The Apostolic Constitutions: “Be ye likewise contented with one baptism alone, that which is into the death of the Lord [Rom. 6:3; Col. 2:12–13]. . . . [H]e that out of contempt will not be baptized shall be condemned as an unbeliever and shall be reproached as ungrateful and foolish. For the Lord says, ‘Except a man be baptized of water and of the Spirit, he shall by no means enter into the kingdom of heaven.’ And again, ‘He that believes and is baptized shall be saved, but he that believes not shall be damned’” [Mark 16:16] (Apostolic Constitutions 6:3:15 [A.D. 400]).
Augustine: “It is this one Spirit who makes it possible for an infant to be regenerated . . . when that infant is brought to baptism; and it is through this one Spirit that the infant so presented is reborn. For it is not written, ‘Unless a man be born again by the will of his parents’ or ‘by the faith of those presenting him or ministering to him,’ but, ‘Unless a man be born again of water and the Holy Spirit.’ The water, therefore, manifesting exteriorly the sacrament of grace, and the Spirit effecting interiorly the benefit of grace, both regenerate in one Christ that man who was generated in Adam” (Letters 98:2 [A.D. 412]).

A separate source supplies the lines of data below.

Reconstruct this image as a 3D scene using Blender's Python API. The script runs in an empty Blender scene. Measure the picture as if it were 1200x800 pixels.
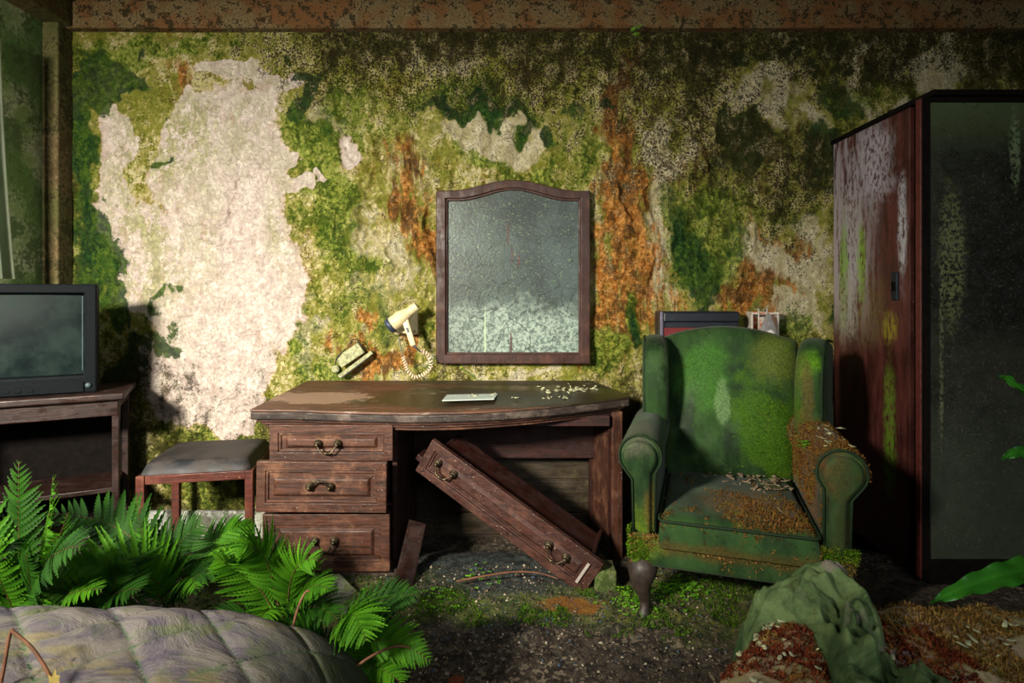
import bpy, bmesh, math, random
import numpy as np
from mathutils import Vector, Matrix, noise as mnoise
random.seed(11)
S = bpy.context.scene
C = S.collection
R = math.radians
F, D0, H, HY = 667.0, 2.9, 1.23, 345.0        # focal px, camera distance to the back wall, eye height, horizon row

# ---------------------------------------------------------------- camera
cam = bpy.data.cameras.new('camera'); camo = bpy.data.objects.new('camera', cam); C.objects.link(camo)
camo.location = (0, -D0, H); camo.rotation_euler = (R(90), 0, 0)
cam.sensor_width = 36.0; cam.lens = 36.0 * F / 1200.0; cam.shift_y = -(400 - HY) / 1200.0; cam.clip_start = .02
S.camera = camo
# ---------------------------------------------------------------- world, daylight, fill lamp, exposure
W = bpy.data.worlds.new('world'); S.world = W; W.use_nodes = True
bg = W.node_tree.nodes['Background']; bg.inputs[0].default_value = (.80, .92, .90, 1); bg.inputs[1].default_value = .5
def area(name, loc, target, sx, sy, power, col):
    l = bpy.data.lights.new(name, 'AREA'); l.shape = 'RECTANGLE'; l.size = sx; l.size_y = sy; l.energy = power; l.color = col
    o = bpy.data.objects.new(name, l); C.objects.link(o); o.location = loc
    o.rotation_euler = (Vector(target) - Vector(loc)).to_track_quat('-Z', 'Z').to_euler(); return o
area('daylight_rear_window', (-2.0, -3.78, 2.15), (-.9, 0, 1.0), .60, .50, 640, (1, .92, .78))
area('daylight_left_window', (-2.95, -1.3, 1.6), (0, -1.2, .7), 1.2, 1.3, 24, (.92, .98, .96))
area('fill_rear_opening', (1.0, -4.2, 2.0), (.6, -1, .5), 1.6, 1.2, 36, (.92, .96, 1))  # added fill lamp, shining through an invented opening behind the camera
vs = S.view_settings; vs.view_transform = 'Standard'; vs.look = 'None'; vs.gamma = 1.0; vs.use_curve_mapping = False
vs.exposure = 0.0

def pt(px, py, d):
    return Vector(((px - 600) * d / F, d - D0, H - (py - HY) * d / F))

# ---------------------------------------------------------------- mesh helpers
class MB:
    def __init__(s): s.v = []; s.f = []; s.c = None
    def add(s, vs, fs, M=None):
        o = len(s.v)
        s.v += [tuple(M @ Vector(p)) for p in vs] if M is not None else [tuple(p) for p in vs]
        s.f += [tuple(i + o for i in f) for f in fs]; return s
    def box(s, a, b, M=None):
        x0, y0, z0 = a; x1, y1, z1 = b
        return s.add([(x0,y0,z0),(x1,y0,z0),(x1,y1,z0),(x0,y1,z0),(x0,y0,z1),(x1,y0,z1),(x1,y1,z1),(x0,y1,z1)],
                     [(0,3,2,1),(4,5,6,7),(0,1,5,4),(1,2,6,5),(2,3,7,6),(3,0,4,7)], M)
    def prism(s, poly, y0, y1, M=None):       # poly in (x, z), extruded along y
        n = len(poly)
        vs = [(x, y0, z) for x, z in poly] + [(x, y1, z) for x, z in poly]
        fs = [tuple(range(n)), tuple(range(2*n-1, n-1, -1))] + [(i, i+n, (i+1) % n + n, (i+1) % n) for i in range(n)]
        return s.add(vs, fs, M)
    def slab(s, poly, dz, M=None):            # poly = top corners 3D (counter-clockwise from above), thickness dz down
        n = len(poly)
        vs = list(poly) + [(x, y, z - dz) for x, y, z in poly]
        fs = [tuple(range(n)), tuple(range(2*n-1, n-1, -1))] + [(i, i+n, (i+1) % n + n, (i+1) % n) for i in range(n)]
        return s.add(vs, fs, M)
    def ring(s, outer, inner, y0, y1, M=None):
        n = len(outer)
        vs = [(x, y0, z) for x, z in outer] + [(x, y0, z) for x, z in inner] + [(x, y1, z) for x, z in outer] + [(x, y1, z) for x, z in inner]
        fs = []
        for i in range(n):
            j = (i + 1) % n
            fs += [(i, j, n+j, n+i), (2*n+i, 3*n+i, 3*n+j, 2*n+j), (i, 2*n+i, 2*n+j, j), (n+i, n+j, 3*n+j, 3*n+i)]
        return s.add(vs, fs, M)
    def lathe(s, prof, n=16, M=None):         # (r, z) profile about z
        vs = []; fs = []
        for r, z in prof:
            vs += [(r*math.cos(2*math.pi*k/n), r*math.sin(2*math.pi*k/n), z) for k in range(n)]
        for i in range(len(prof)-1):
            for k in range(n):
                k2 = (k+1) % n; fs.append((i*n+k, i*n+k2, (i+1)*n+k2, (i+1)*n+k))
        fs += [tuple(range(n-1, -1, -1)), tuple(range((len(prof)-1)*n, len(prof)*n))]
        return s.add(vs, fs, M)
    def tube(s, pts, r, n=6, M=None):
        pts = [Vector(p) for p in pts]; m = len(pts); rr = r if isinstance(r, (list, tuple)) else [r]*m
        t0 = (pts[1]-pts[0]).normalized(); u = t0.orthogonal().normalized(); vs = []; fs = []
        for i, p in enumerate(pts):
            t = (pts[min(i+1, m-1)] - pts[max(i-1, 0)]).normalized()
            u = (u - t*u.dot(t)).normalized(); w = t.cross(u)
            vs += [p + rr[i]*(math.cos(2*math.pi*k/n)*u + math.sin(2*math.pi*k/n)*w) for k in range(n)]
        for i in range(m-1):
            for k in range(n):
                k2 = (k+1) % n; fs.append((i*n+k, i*n+k2, (i+1)*n+k2, (i+1)*n+k))
        fs += [tuple(range(n-1, -1, -1)), tuple(range((m-1)*n, m*n))]
        return s.add(vs, fs, M)
    def grid(s, nu, nv, fn, M=None, wrap=False):
        vs = [fn(i/(nu if wrap else nu-1), j/(nv-1)) for j in range(nv) for i in range(nu)]
        fs = []
        for j in range(nv-1):
            for i in range(nu if wrap else nu-1):
                i2 = (i+1) % nu; fs.append((j*nu+i, j*nu+i2, (j+1)*nu+i2, (j+1)*nu+i))
        return s.add(vs, fs, M)
    def build(s, name, mat, parent=None, bevel=0, seg=2, smooth=False, sub=0, fix=True):
        me = bpy.data.meshes.new(name); me.from_pydata(s.v, [], s.f); me.materials.append(mat)
        if fix:
            b = bmesh.new(); b.from_mesh(me); bmesh.ops.recalc_face_normals(b, faces=b.faces); b.to_mesh(me); b.free()
        o = bpy.data.objects.new(name, me); C.objects.link(o)
        if parent: o.parent = parent
        if smooth: me.shade_smooth()
        if bevel:
            m = o.modifiers.new('bevel', 'BEVEL'); m.width = bevel; m.segments = seg; m.limit_method = 'ANGLE'; m.angle_limit = R(40); m.harden_normals = False
        if sub:
            m = o.modifiers.new('sub', 'SUBSURF'); m.levels = sub; m.render_levels = sub
        return o
def grid_mesh(name, X, Y, Z, mat, parent=None, attrs=None, smooth=True):     # numpy arrays (rows, cols)
    nr, nc = X.shape; me = bpy.data.meshes.new(name)
    co = np.stack([X, Y, Z], -1).reshape(-1, 3).astype(np.float32)
    idx = np.arange(nr*nc).reshape(nr, nc)
    q = np.stack([idx[:-1,:-1], idx[:-1,1:], idx[1:,1:], idx[1:,:-1]], -1).reshape(-1)
    nf = (nr-1)*(nc-1)
    me.vertices.add(nr*nc); me.vertices.foreach_set('co', co.ravel())
    me.loops.add(nf*4); me.loops.foreach_set('vertex_index', q.astype(np.int32))
    me.polygons.add(nf); me.polygons.foreach_set('loop_start', np.arange(0, nf*4, 4, dtype=np.int32))
    for k, a in (attrs or {}).items():
        at = me.attributes.new(k, 'FLOAT', 'POINT'); at.data.foreach_set('value', a.ravel().astype(np.float32))
    me.update(calc_edges=True); me.validate()
    if smooth: me.shade_smooth()
    me.materials.append(mat); o = bpy.data.objects.new(name, me); C.objects.link(o)
    if parent: o.parent = parent
    return o
def tri_mesh(name, V, T, mat, parent=None, col=None):      # triangle soup with an optional per-vertex tone attribute
    me = bpy.data.meshes.new(name); nv = len(V); nt = len(T)
    me.vertices.add(nv); me.vertices.foreach_set('co', np.asarray(V, np.float32).ravel())
    me.loops.add(nt*3); me.loops.foreach_set('vertex_index', np.asarray(T, np.int32).ravel())
    me.polygons.add(nt); me.polygons.foreach_set('loop_start', np.arange(0, nt*3, 3, dtype=np.int32))
    if col is not None:
        at = me.attributes.new('tone', 'FLOAT', 'POINT'); at.data.foreach_set('value', np.asarray(col, np.float32))
    me.update(calc_edges=True); me.materials.append(mat)
    o = bpy.data.objects.new(name, me); C.objects.link(o)
    if parent: o.parent = parent
    return o
def tag(o, label=None, cat=None, group=None, kind=None):
    for k, v in (('label', label), ('category', cat), ('group', group), ('kind', kind)):
        if v: o[k] = v
    return o
def thing(name, label, cat, loc=(0,0,0), rz=0, group=None):
    o = bpy.data.objects.new(name, None); C.objects.link(o); o.location = loc; o.rotation_euler = (0, 0, rz); o.empty_display_size = .05
    return tag(o, label, cat, group)
def basis(o, x, y, z):
    M = Matrix.Identity(4)
    for i, a in enumerate((x, y, z)):
        for k in range(3): M[k][i] = a[k]
    for k in range(3): M[k][3] = o[k]
    return M

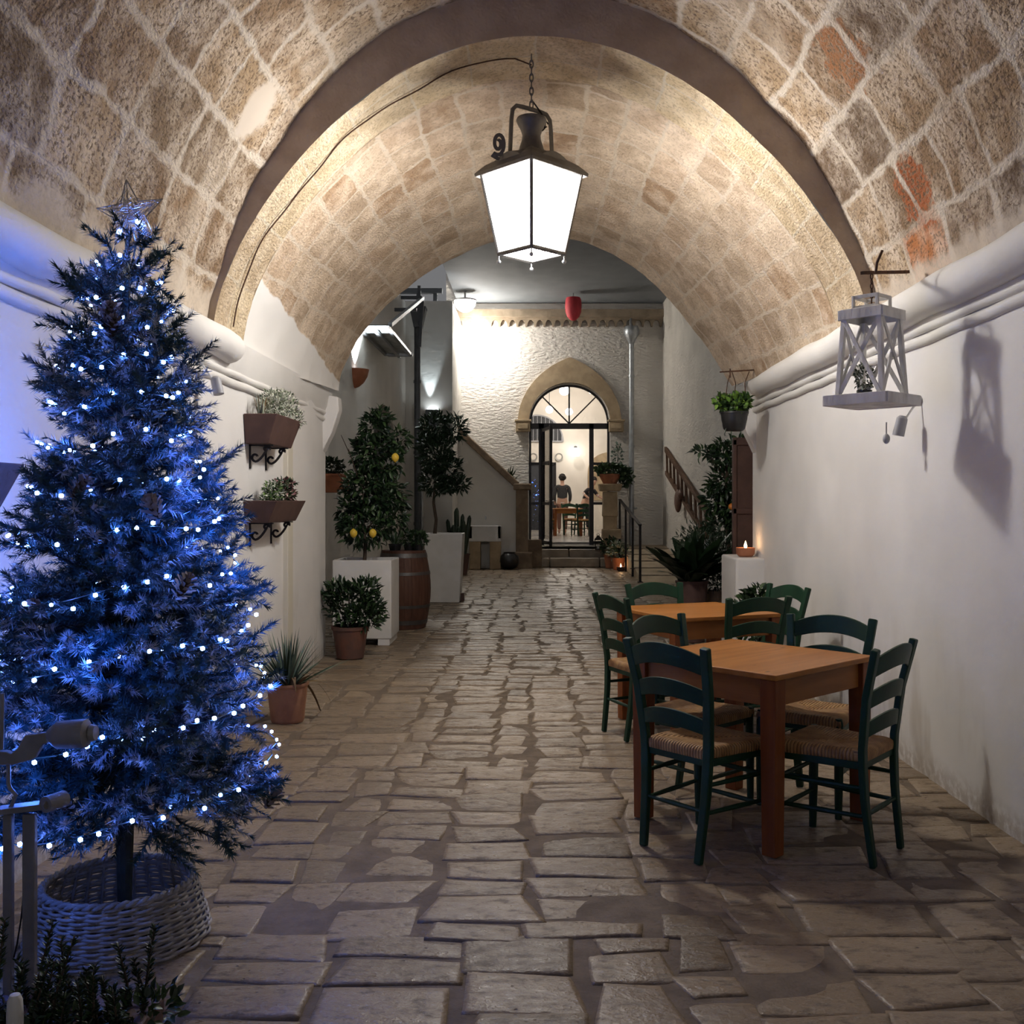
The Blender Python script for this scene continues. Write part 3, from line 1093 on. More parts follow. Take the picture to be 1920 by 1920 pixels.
# steps, landing and ramp
mb = MB()
for i, (x0, x1) in enumerate(((-.26, .36), (.37, 1.48), (1.49, 1.95))):
    mb.box(((x0 + x1) / 2, 23.1, .1), (x1 - x0 - .008, .55 - .03 * (i % 2), .20))
for i, (x0, x1) in enumerate(((-.16, .80), (.81, 1.9))):
    mb.box(((x0 + x1) / 2, 23.42, .19), (x1 - x0 - .008, .44, .38))
mb.box((.83, 23.8, .22), (1.9, .6, .46))
struct(mb.build('floor_steps', M['step_stone'], smooth=0, bevel=.025, seg=3))
mb = MB()
mb.prism([(18.3, -.05), (18.6, .012), (22.9, .47), (BY + .1, .47), (BY + .1, -.05)], 1.98, 3.0, 'yz')
struct(mb.build('floor_ramp', M['ramp'], smooth=0))
mb = MB()
for k in range(5):
    mb.box((2.48, 19.2 + k * .82, .085 + k * .0875), (1.0, .05, .03))
struct(mb.build('trim_ramp_edge', M['step_stone'], smooth=0, bevel=.008))

# stair wall on the left with coping and newel
mb = MB()
sy = 22.55
mb.prism([(-1.95, 0), (-.38, 0), (-.38, 1.80), (-1.95, 3.28)], sy, sy + .28, 'xz')
struct(mb.build('wall_stair', M['plaster_yard'], smooth=0))
mb = MB()
mb.sweep([(-1.98, sy + .12, 3.33), (-.36, sy + .12, 1.83)], [(-.22, -.075), (.22, -.075), (.22, .06), (.18, .075), (-.18, .075), (-.22, .06)])
struct(mb.build('trim_stair_coping', M['tufa_dark'], smooth=0, bevel=.015))
mb = MB()
mb.box((-.25, sy + .1, .95), (.27, .36, 1.72))
mb.box((-.24, sy + .1, 1.79), (.40, .46, .14))
mb.box((-.25, sy + .1, .16), (.46, .5, .40))
mb.box((.02, sy + .42, .30), (.34, .34, .62))
struct(mb.build('trim_stair_newel', M['tufa_dark'], smooth=0, bevel=.03, seg=3))
mb = MB()
for k in range(7):
    mb.box((-.62 - k * .24, sy + .6, (1.62 + k * .22) / 2), (.25, .6, 1.62 + k * .22))
struct(mb.build('floor_stair_flight', M['step_stone'], smooth=0))

# ------------------------------------------------------------------ room behind the door
RZ = .52
mb = MB()
mb.box((1.2, 29.0, RZ - .06), (6.4, 10.2, .12))
struct(mb.build('floor_room', M['room_floor'], smooth=0))
mb = MB()
mb.box((1.2, 34.1, 3.0), (6.4, .2, 5.2))
struct(mb.build('wall_room_back', M['plaster_room'], smooth=0))
for nm, x in (('wall_room_left', -1.9), ('wall_room_right', 4.3)):
    mb = MB()
    mb.box((x, 29.0, 3.0), (.2, 10.1, 5.2))
    struct(mb.build(nm, M['plaster_room'], smooth=0))
mb = MB()
mb.box((1.2, 29.0, 5.55), (6.4, 10.3, .12))
struct(mb.build('ceiling_room', M['plaster_room'], smooth=0))
# lunette window with bars, dark doorway, stone niche on the room's back wall
wn = thing('window_1', None, None, (0, 33.98, 0))
struct(wn)
a = [(.12 + .86 * math.cos(PI * k / 24), 3.46 + .86 * math.sin(PI * k / 24)) for k in range(25)]
mb = MB()
mb.prism(a, -.03, .0, 'xz')
mb.build('pane', M['dark_room'], wn, 0)
mb = MB()
for k in range(13):
    x = -.68 + k * .135
    hgt = math.sqrt(max(.0, .86 ** 2 - (x - .12) ** 2))
    mb.tube([(x, -.05, 3.46), (x, -.05, 3.46 + hgt)], .012, 6)
mb.tube([(p[0], -.05, p[1]) for p in a] + [(a[0][0], -.05, a[0][1])], .025, 6)
mb.build('window_bars', M['spot_grey'], wn)
dr = struct(thing('door_2', None, None, (0, 33.95, RZ)))
mb = MB()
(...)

“Those who, though they have not received the washing of regeneration, die for the confession of Christ—it avails them just as much for the forgiveness of their sins as if they had been washed in the sacred font of baptism. For he that said, ‘If anyone is not reborn of water and the Spirit, he will not enter the kingdom of heaven,’ made an exception for them in that other statement in which he says no less generally, ‘Whoever confesses me before men, I too will confess him before my Father, who is in heaven’” [Matt. 10:32] (The City of God 13:7 [A.D. 419]).